_DATA SECTION:_
-.-.-

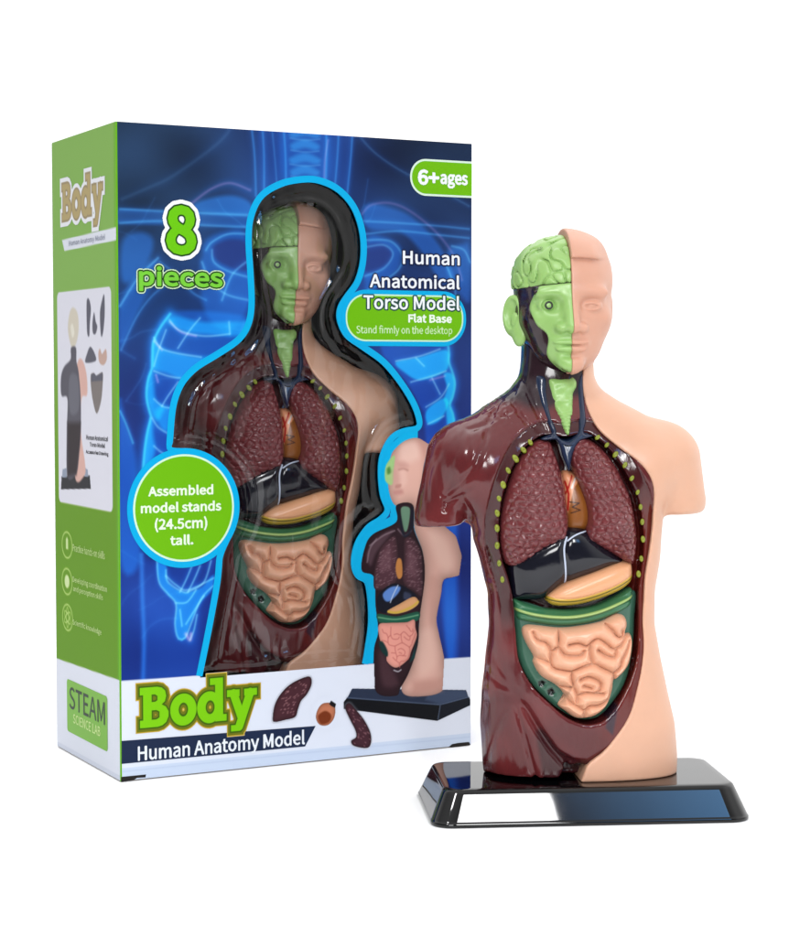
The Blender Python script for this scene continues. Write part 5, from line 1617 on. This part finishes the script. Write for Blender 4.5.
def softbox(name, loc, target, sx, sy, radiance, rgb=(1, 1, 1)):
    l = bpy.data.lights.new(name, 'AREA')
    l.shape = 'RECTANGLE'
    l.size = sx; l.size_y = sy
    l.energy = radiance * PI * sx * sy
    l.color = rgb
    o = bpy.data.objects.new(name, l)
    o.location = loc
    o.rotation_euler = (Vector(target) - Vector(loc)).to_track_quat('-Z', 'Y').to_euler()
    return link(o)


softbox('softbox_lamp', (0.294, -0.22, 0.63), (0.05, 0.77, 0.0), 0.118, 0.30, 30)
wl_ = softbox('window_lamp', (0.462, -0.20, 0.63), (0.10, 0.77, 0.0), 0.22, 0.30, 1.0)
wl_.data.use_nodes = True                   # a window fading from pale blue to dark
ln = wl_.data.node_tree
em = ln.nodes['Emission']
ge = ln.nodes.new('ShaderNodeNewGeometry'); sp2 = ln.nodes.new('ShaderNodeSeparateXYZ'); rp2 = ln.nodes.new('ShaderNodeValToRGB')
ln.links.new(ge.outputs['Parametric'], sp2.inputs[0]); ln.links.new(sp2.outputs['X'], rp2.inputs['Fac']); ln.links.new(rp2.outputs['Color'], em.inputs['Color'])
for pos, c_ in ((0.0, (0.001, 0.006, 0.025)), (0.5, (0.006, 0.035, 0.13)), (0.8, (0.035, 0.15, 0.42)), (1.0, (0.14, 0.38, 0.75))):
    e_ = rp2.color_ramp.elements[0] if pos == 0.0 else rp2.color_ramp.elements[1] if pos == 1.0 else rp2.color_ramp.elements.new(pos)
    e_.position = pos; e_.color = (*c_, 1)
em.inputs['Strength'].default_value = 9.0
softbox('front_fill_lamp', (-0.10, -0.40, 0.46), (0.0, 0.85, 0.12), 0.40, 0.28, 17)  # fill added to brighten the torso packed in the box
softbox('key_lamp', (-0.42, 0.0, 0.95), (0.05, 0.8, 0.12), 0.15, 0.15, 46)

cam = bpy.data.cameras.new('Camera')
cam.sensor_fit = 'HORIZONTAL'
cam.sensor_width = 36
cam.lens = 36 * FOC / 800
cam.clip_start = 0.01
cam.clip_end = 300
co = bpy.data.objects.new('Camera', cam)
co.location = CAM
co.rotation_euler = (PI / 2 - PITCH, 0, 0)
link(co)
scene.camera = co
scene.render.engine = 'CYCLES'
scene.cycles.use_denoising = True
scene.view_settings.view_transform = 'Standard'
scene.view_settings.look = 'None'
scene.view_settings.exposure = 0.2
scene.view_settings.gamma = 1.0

-.-.-

_WHAT THE TASK ASKS:_
Gather up every line from the listing above in which the word "scene" occurs.

_COMPLETE RESPONSE:_
The Blender Python script for this scene continues. Write part 5, from line 1617 on. This part finishes the script. Write for Blender 4.5.
scene.camera = co
scene.render.engine = 'CYCLES'
scene.cycles.use_denoising = True
scene.view_settings.view_transform = 'Standard'
scene.view_settings.look = 'None'
scene.view_settings.exposure = 0.2
scene.view_settings.gamma = 1.0